Publica-te e liberta-te do
mundo tortuoso dos que se entregam ao que escrevem sem dar a mínima ao que quer
que isso represente, deixando as palavras fluírem vagarosas, vigorosas como
quando nasceram. Pareciam gritar antes de serem paridas, atormentar antes de
serem organizadas no papel e se transformarem finalmente em um monte de
palavras que agora parecem tão comuns.
Deixe que saiam correndo
peladas, sem a vergonha que lhe colocam as pessoas com seus tapas de crítica
afiada no amolador das experiências e opiniões particulares.
De que vale abandonar o
mundo dramático em que reconheces a si mesmo em prol de uma tranquilidade
mórbida, em que não se perca nem nada se ganhe, mas fica só tentando
identificar um caco de passado angustiante entre espelhos perfeitos e falsos, feitos
para exposição?
Publica-te e arrisca perder
contato com o submundo dos poetas que teimam em serem eles mesmos a despeito da
publicidade bem comportada e com contrato assinado.
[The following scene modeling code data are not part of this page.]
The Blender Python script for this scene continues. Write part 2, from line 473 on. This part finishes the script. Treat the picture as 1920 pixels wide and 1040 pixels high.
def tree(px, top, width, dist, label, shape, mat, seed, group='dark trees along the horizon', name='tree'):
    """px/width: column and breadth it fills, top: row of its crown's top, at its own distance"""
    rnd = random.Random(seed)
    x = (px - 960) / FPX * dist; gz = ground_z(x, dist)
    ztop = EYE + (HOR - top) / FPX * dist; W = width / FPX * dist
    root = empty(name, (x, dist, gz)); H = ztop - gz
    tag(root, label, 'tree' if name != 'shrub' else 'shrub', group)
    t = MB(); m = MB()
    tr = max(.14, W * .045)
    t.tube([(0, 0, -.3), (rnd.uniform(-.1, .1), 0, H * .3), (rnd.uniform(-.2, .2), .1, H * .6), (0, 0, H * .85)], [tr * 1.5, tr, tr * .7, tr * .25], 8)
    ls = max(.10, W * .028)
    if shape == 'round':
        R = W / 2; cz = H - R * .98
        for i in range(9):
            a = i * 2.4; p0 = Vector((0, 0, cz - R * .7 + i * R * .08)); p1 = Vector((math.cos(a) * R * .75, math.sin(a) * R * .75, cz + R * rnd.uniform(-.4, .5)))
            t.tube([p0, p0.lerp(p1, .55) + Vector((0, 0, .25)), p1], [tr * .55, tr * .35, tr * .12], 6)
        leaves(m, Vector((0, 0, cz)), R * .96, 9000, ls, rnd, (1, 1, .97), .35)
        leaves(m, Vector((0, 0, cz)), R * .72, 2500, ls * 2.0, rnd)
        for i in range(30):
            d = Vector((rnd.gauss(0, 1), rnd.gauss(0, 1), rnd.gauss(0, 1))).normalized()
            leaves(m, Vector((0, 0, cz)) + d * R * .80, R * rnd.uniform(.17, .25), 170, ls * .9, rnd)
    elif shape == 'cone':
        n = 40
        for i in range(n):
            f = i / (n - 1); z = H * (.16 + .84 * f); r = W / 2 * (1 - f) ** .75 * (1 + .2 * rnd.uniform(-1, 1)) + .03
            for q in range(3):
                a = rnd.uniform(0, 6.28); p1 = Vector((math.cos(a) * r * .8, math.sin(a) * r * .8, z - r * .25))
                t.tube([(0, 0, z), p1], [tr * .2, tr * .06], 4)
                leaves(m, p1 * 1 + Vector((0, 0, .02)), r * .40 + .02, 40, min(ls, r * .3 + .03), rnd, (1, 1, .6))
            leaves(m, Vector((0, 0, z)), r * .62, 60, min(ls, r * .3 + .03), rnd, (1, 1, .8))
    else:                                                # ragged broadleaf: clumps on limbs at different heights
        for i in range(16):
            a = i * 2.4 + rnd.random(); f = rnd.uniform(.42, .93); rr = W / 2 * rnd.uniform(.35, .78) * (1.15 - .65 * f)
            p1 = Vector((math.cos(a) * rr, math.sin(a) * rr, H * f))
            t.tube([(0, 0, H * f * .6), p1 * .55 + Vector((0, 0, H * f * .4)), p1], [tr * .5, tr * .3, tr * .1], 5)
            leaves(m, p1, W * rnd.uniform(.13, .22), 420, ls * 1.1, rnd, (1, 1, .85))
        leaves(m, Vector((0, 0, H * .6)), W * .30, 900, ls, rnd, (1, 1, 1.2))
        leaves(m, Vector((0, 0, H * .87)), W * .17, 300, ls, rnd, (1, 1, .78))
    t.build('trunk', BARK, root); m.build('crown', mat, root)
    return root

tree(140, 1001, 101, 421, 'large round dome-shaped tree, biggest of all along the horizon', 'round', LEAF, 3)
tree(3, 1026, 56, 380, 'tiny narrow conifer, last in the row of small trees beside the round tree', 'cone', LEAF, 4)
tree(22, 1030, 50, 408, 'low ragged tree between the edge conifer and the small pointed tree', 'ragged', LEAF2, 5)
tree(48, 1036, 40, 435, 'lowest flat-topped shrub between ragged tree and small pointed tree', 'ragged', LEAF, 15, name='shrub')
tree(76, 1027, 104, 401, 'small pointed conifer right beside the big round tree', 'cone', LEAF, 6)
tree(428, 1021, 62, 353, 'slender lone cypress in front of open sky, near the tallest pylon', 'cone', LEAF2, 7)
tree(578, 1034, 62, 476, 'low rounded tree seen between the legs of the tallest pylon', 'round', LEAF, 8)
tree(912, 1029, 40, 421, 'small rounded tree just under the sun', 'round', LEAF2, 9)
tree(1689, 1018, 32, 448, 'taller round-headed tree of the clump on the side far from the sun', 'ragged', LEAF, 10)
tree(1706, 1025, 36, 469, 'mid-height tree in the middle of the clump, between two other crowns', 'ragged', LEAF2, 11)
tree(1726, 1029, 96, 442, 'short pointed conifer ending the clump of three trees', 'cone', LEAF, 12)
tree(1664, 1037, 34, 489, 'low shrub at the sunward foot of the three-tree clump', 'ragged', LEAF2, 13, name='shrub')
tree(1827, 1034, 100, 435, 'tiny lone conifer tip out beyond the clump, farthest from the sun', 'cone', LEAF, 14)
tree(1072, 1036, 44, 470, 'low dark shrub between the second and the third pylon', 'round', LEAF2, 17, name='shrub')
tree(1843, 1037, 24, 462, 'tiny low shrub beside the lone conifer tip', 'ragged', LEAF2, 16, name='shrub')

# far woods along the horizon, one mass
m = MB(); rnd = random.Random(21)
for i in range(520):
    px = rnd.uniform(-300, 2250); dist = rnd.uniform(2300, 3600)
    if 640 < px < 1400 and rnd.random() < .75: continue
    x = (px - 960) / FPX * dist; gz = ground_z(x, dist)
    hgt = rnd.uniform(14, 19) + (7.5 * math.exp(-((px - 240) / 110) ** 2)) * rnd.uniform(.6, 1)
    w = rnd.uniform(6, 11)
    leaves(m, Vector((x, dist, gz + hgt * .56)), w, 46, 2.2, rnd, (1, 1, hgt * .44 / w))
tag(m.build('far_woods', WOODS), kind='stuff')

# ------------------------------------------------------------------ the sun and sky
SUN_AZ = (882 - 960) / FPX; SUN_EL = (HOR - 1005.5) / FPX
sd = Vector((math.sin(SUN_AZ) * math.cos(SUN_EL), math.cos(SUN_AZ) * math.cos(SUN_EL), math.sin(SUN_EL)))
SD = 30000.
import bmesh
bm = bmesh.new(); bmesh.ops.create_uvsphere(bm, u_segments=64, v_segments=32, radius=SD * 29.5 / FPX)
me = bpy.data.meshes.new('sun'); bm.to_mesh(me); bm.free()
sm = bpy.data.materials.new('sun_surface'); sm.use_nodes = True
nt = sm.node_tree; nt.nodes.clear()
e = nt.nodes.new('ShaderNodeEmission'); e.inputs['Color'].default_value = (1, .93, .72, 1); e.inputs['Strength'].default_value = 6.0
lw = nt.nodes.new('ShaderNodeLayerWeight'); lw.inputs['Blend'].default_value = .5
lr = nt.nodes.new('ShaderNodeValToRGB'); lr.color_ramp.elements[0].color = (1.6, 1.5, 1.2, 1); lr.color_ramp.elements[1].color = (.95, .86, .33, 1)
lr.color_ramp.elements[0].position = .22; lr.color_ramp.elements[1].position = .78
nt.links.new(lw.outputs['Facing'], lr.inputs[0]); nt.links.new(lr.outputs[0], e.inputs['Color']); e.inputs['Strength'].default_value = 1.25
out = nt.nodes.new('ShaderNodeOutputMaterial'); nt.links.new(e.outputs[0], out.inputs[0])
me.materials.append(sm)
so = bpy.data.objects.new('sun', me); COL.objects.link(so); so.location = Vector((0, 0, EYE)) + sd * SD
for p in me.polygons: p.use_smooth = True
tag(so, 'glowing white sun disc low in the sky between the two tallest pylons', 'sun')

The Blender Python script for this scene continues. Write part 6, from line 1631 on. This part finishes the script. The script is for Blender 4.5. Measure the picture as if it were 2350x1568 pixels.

Põe na rua o teu drama, que
por mais infantil que seja, quando publicado é a chave que abre a corrente de
sentimentos e pensamentos que jorram sobre papel ou qualquer meio capaz de
absorver palavras rebeladas contra as boas normas do que vai ser lido por seus
críticos mais sem paixão.
Terás sim que podar as arestas
no limite da sua coragem de autoexposição. Terás que limpar o sangue escorrido
ao redor da obra, longe da vista dos passantes. Mas isso nunca vai te impedir
de sangrar de novo, de sentir de novo genuinamente a emoção dos escritores
descomprometidos com o público. Se abrires mão do público, no entanto, saberás
sempre metade da história. A metade que mais aparenta dor, mas que é a mais
acomodada; a que parece guardar tesouros, mas nunca foi avaliada. Arrisca-te a
ser ridicularizado e desfaz algumas fantasias que podem estar te prendendo em
um mundo de autoimolação.
Mas nunca esqueça, depois
de sair a público, de voltar de vez em quando a jogar-se ao vento em letras
perdidas, em pensamentos. Só assim as conexões com outros pensamentos bastardos
se fazem poderosas. Só assim nos arremessa de novo ao fundo de que sentimos
querer sair sem deixar de admirar a beleza.